No. 29: Giants select LHP Tyler Anderson (Oregon)

San Francisco has been one of the best teams in the game at drafting pitching, and I expect them to go that route with their first pick here. Anderson doesn't have elite stuff, but he's thrived in a quality conference with the University of Oregon, and many scouts like his ability to command his pitches and repeat his delivery. His ultimate upside may be limited, but if his stuff ticks up a grade he could end up being a very, very good mid-rotation starter in a couple years.

No. 30: Twins select LHP Chris Reed (Stanford)

Reed was ludicrously used as a reliever in college despite flashing two quality secondary pitches along with his solid mid-90's heat, and should be able to convert to the starting rotation as a professional. It remains to be seen whether he'll actually be able to adjust to life as a starter, but he's shown the raw stuff to do it, and at least we know that he can thrive as a reliever even if the conversion to starting doesn't pan out.

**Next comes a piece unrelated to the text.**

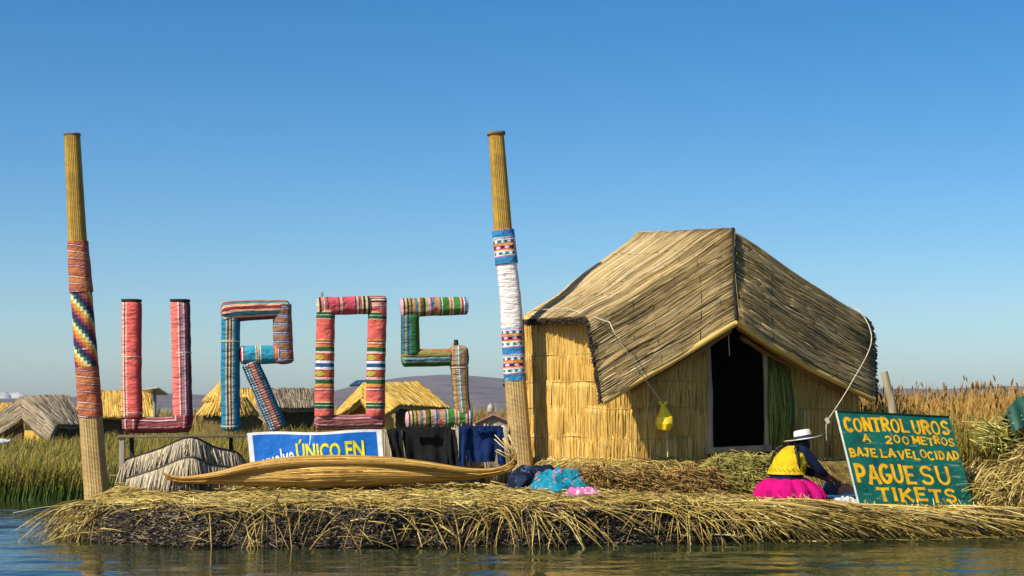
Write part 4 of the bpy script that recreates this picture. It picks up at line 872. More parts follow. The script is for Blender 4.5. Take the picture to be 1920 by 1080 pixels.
def woman():
    Yw = 21.5; O = P(1478, 929, Yw); O[2] = float(topz(np.array(O[0]), np.array(O[1]), 0)) + .02
    root = thing('person', 'seated woman in white brimmed hat, yellow vest and magenta skirt working on the straw', 'person', O)
    skin = plain('brown_skin', '7a4a34', .55, .35, .1)
    f = np.array([.78, .62, 0]); s_ = np.array([.62, -.78, 0])
    up = np.array([0, 0, 1.])
    pel, wst, che, upp = np.array([-.04, 0, .15]), np.array([-.03, -.01, .27]), np.array([.03, .03, .47]), np.array([.08, .07, .60])
    nck = upp + f * .08 + up * .02; h1 = nck + f * .06 + up * .012; h2 = h1 + f * .05 + up * .07
    shR, shL = upp + s_ * .165 - up * .01, upp - s_ * .165 - up * .01
    elR, elL = np.array([.40, -.05, .345]), np.array([.28, .34, .34]); wrR, wrL = np.array([.585, .10, .245]), np.array([.52, .30, .235])
    haR, haL = wrR + np.array([.06, .05, -.02]), wrL + np.array([.07, .0, -.02])
    knR, knL = pel + f * .36 + s_ * .13 - up * .05, pel + f * .36 - s_ * .13 - up * .05
    ftR, ftL = pel + f * .0 + s_ * .16 - up * .10, pel - s_ * .16 - up * .10
    V = [pel, wst, che, upp, nck, h1, h2, shR, elR, wrR, haR, shL, elL, wrL, haL, knR, ftR, knL, ftL]
    E = [(0, 1), (1, 2), (2, 3), (3, 4), (4, 5), (5, 6), (3, 7), (7, 8), (8, 9), (9, 10), (3, 11), (11, 12), (12, 13), (13, 14), (0, 15), (15, 16), (0, 17), (17, 18)]
    R = [.14, .115, .125, .09, .05, (.075, .085), (.075, .085), .055, .042, .028, (.036, .018), .055, .042, .028, (.036, .018), .075, .05, .075, .05]
    v, F = skinmesh(V, E, R); g = Geo(); g.add(v + O, F)
    for ha, wr, sd in ((haR, wrR, 1), (haL, wrL, -1)):             # fingers and thumb of each hand
        d = nrm(ha - wr); w = nrm(np.cross(d, up)) * sd; dn = -up
        for k, (o_, L) in enumerate(((-.028, .065), (-.010, .075), (.010, .07), (.027, .055))):
            b0 = ha + w * o_ - d * .01; pts = [b0, b0 + d * L * .5 + w * o_ * .2 + dn * .006, b0 + d * L * .8 + dn * .025, b0 + d * L * .95 + dn * .045]
            v, F = skinmesh(pts, [(0, 1), (1, 2), (2, 3)], [.009, .0085, .008, .006], 1); g.add(v + O, F)
        b0 = wr + d * .02 - w * .03; pts = [b0, b0 - w * .025 + d * .025 + dn * .01, b0 - w * .025 + d * .055 + dn * .03]
        v, F = skinmesh(pts, [(0, 1), (1, 2)], [.011, .010, .007], 1); g.add(v + O, F)
    hc = (h1 + h2) / 2                                               # nose, brow, mouth, ears
    for pts, rd in (([hc + f * .07 + up * .015, hc + f * .105 - up * .012], [.012, .016]), ([hc + f * .078 - up * .048 - s_ * .025, hc + f * .084 - up * .048, hc + f * .078 - up * .048 + s_ * .025], [.006, .009, .006]),
                    ([hc + s_ * .08 - up * .02, hc + s_ * .085 + up * .02], [.012, .014]), ([hc - s_ * .08 - up * .02, hc - s_ * .085 + up * .02], [.012, .014])):
        g.tube(np.array(pts) + O, rd, 8, 10, dome=.01)
    body = g.build('body', skin, root)
    em = plain('dark_eye', '14100c', .2)
    for q in (-1, 1):
        g = Geo(); g.tube(np.array([hc + f * .083 + s_ * .032 * q + up * .012, hc + f * .09 + s_ * .032 * q + up * .012]) + O, .011, 8, 6, dome=.01); g.build('eye', em, body)
    # hair
    blk = plain('black_hair', '12100e', .5, .4, .2, 30)
    n, m = 18, 24; th = np.linspace(.02, 2.0, n)[:, None]; ph = np.linspace(0, 2 * math.pi, m)[None]
    ax = nrm(up * .9 - f * .45); bx = nrm(np.cross(ax, s_)); D = ax * np.cos(th)[..., None] + (bx * np.cos(ph)[..., None] + s_ * np.sin(ph)[..., None]) * np.sin(th)[..., None]
    g = Geo(); g.grid(hc + D * np.array([.1, .1, .112]) + O)
    for q in (-1, 1):
        st = hc - f * .05 + s_ * .06 * q - up * .05; g.tube(np.array([st, upp - f * .10 + s_ * .13 * q + up * .05, che - f * .10 + s_ * .22 * q + up * .03, che - f * .08 + s_ * .24 * q - up * .14]) + O, [.024, .022, .018, .010], 10, 60, bump=lambda u, v: .25 * np.sin(u * 95 + v), dome=.01)
    g.build('hair', blk, root)
    # sweater
    navy = plain('navy_knit', '101a34', .9, .15, .2, 20, .01, 30)
    V = [wst - up * .03, che, upp, shR, elR, elR * .55 + wrR * .45, shL, elL, elL * .5 + wrL * .5, upp + f * .04 + up * .03]
    v, F = skinmesh(V, [(0, 1), (1, 2), (2, 3), (3, 4), (4, 5), (2, 6), (6, 7), (7, 8), (2, 9)], [.145, .155, .115, .085, .062, .05, .085, .062, .05, .068]); g = Geo(); g.add(v + O, F); g.build('sweater', navy, root)
    # lower back of the sweater, vest, skirt as rings round the torso
    def rings(cs, rx, ry, bump=None, m=56):
        a = np.linspace(0, 2 * math.pi, m, endpoint=False); G = np.zeros((len(cs), m, 3))
        for i, (c_, x, y) in enumerate(zip(cs, rx, ry)):
            k = 1 + (bump(i, a) if bump is not None else 0)
            G[i] = c_ + (s_ * (np.cos(a) * x * k)[:, None] + f * (np.sin(a) * y * k)[:, None])
        return G + O
    g = Geo(); cs = [wst * (1 - t) + (wst + (che - wst) * .3) * t for t in np.linspace(-.35, 1, 8)]
    g.grid(rings(cs, np.linspace(.235, .225, 8), np.linspace(.185, .18, 8), lambda i, a: .02 * np.sin(a * 9 + i) + .015 * np.sin(i * 2.2)), wrapv=True); g.build('sweater_hem', navy, root)
    g = Geo(); ts = np.linspace(0, 1, 16); cs = [np.array([-.03, -.01, .31]) * (1 - t) + (upp + up * .065 + f * .02) * t for t in ts]
    # hem hangs lower at the back
    G = rings(cs, np.interp(ts, [0, .45, .75, .92, 1], [.265, .232, .190, .145, .07]), np.interp(ts, [0, .5, .85, 1], [.20, .20, .155, .07]), lambda i, a: .022 * np.sin(a * 7 + i * .8) + .020 * np.sin(a * 3 - i * 1.1) + .016 * np.sin(a * 13 + i * 1.7), 64)
    b = MB('yellow_vest_cloth', .8, .2); z = b.node('ShaderNodeTexCoord').outputs['Object']; sp = b.node('ShaderNodeSeparateXYZ'); b.l.new(b.attr('st', 'Vector'), sp.inputs[0])
    bd = b.math('MULTIPLY', b.math('GREATER_THAN', sp.outputs[0], .09), b.math('LESS_THAN', sp.outputs[0], .20)); sw_ = b.math('GREATER_THAN', b.math('SINE', b.math('ADD', b.math('MULTIPLY', sp.outputs[1], 150), b.math('MULTIPLY', sp.outputs[0], 60))), .45)
    b.color(b.mix(b.math('MULTIPLY', bd, sw_), b.mix(b.noise(5, 3), lin('b89808'), lin('ccae14')), lin('7c6a10'))); b.bump(b.noise(8, 4), .08, 1)
    g.grid(G, wrapv=True); g.build('vest', b.m, root)
    g = Geo(); ts = np.linspace(0, 1, 20)
    rad = np.interp(ts, [0, .08, .3, .6, .85, 1], [.43, .46, .42, .33, .24, .20]); zz = np.interp(ts, [0, .08, .3, .6, .85, 1], [-.04, .02, .13, .215, .26, .27])
    cs = [np.array([.02 - .10 * z_, .02, z_]) for z_ in zz]
    def sk(i, a): t = 1 - ts[i]; return (.10 * np.sin(a * 11 + .6 * np.sin(a * 3)) + .04 * np.sin(a * 7 + 1) + .03 * np.sin(a * 23 + i * .1)) * t ** .7
    pink = plain('magenta_skirt_cloth', 'b00a66', .85, .1, .2, 6, .03, 9)
    g.grid(rings(cs, rad * 1.0, rad * .92, sk, 120), wrapv=True); g.build('skirt', pink, root)
    # hat
    hat = plain('white_hat_felt', 'd8d4c4', .8, .2, .08); hc2 = hc + up * .075 + f * .015; tilt = nrm(up + f * .18 - s_ * .0 + np.array([-.30, .0, 0]))
    e1 = nrm(np.cross(tilt, np.array([0, 1., 0]))); e2 = np.cross(tilt, e1); a = np.linspace(0, 2 * math.pi, 60, endpoint=False)
    prof = [(.0, .118), (.06, .122), (.095, .118), (.107, .10), (.112, .05), (.116, .008), (.13, -.004), (.19, -.012), (.243, -.004), (.246, .0), (.243, .004), (.19, -.004), (.135, .004)]
    def lathe(pr, dent=True):
        return np.array([[hc2 + (e1 * math.cos(q) + e2 * math.sin(q)) * r_ + tilt * (h_ + (.012 * math.cos(2 * q) * (r_ / .24) ** 3)) for q in a] for r_, h_ in pr]) + O
    g = Geo(); g.grid(lathe(prof), wrapv=True); h = g.build('hat', hat, root)
    g = Geo(); g.grid(lathe([(.1165, .008), (.1185, .010), (.1165, .045), (.114, .046)]), wrapv=True)
    bp = hc2 - e1 * .118 * (1 if e1[0] > 0 else -1) + O; g.tube([bp, bp + np.array([-.05, -.02, -.05]), bp + np.array([-.075, -.02, -.11])], [.012, .03, .022], 8, 14, flat=(.4, 1)); g.build('hat_band', plain('navy_ribbon', '1a2848', .7), h)
    # tassels at the right hip
    tz = plain('tan_wool', 'a87848', .9); g = Geo(); a0 = O + wst + s_ * .16 + np.array([.06, -.08, -.02])
    g.tube([a0, a0 + [.015, -.02, -.10]], .008, 6); g.tube([a0, a0 + [.035, -.02, -.09]], .008, 6)
    for dx in (.01, .045): g.tube([a0 + [dx, -.025, -.09], a0 + [dx, -.03, -.14]], .028, 12, 12, dome=.025, bump=wrap_bump(2, .12))
    g.build('tassel', tz, root)
    return O
WO = woman()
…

No. 31: Rays select 2B Kolten Wong (Hawaii)

Wong may go higher than this even though he really only flashes one premium tool (his bat), but the Rays would likely be ecstatic to get him here. His defense at second is fringe-average, he's not a burner and he hasn't shown a great deal of pop, but he has an impressive ability to make hard, line-drive contact and he does a fantastic job of controlling the strike zone. He should be able to move quickly, too, arriving within a couple years.

No. 32: Rays select OF Brandon Nimmo (Wyoming high school)

It's pretty crazy to think that Nimmo is being discussed here when his high school doesn't even have a baseball team, but he's still shown enough to scouts to make his $2 million contract bonus demands look somewhat reasonable. He's got a great swing and legit tools, and that's where most of this investment would be based- it's hard to grasp his plate discipline when he hasn't been consistently facing quality competition.

No. 33: Rangers select OF Brian Goodwin (Miami Dade College)

Goodwin has legitimate five-tool potential in the outfield and gets to see the draft a year early after transferring from UNC to Miami Dade College due to academic issues. He's got legitimate upside as a position player, and that's one of the few things that's really been lacking in this year's class. With the plus speed to stick in center field and the potential to hit for both average and power, landing Goodwin here would be a very solid move by Texas.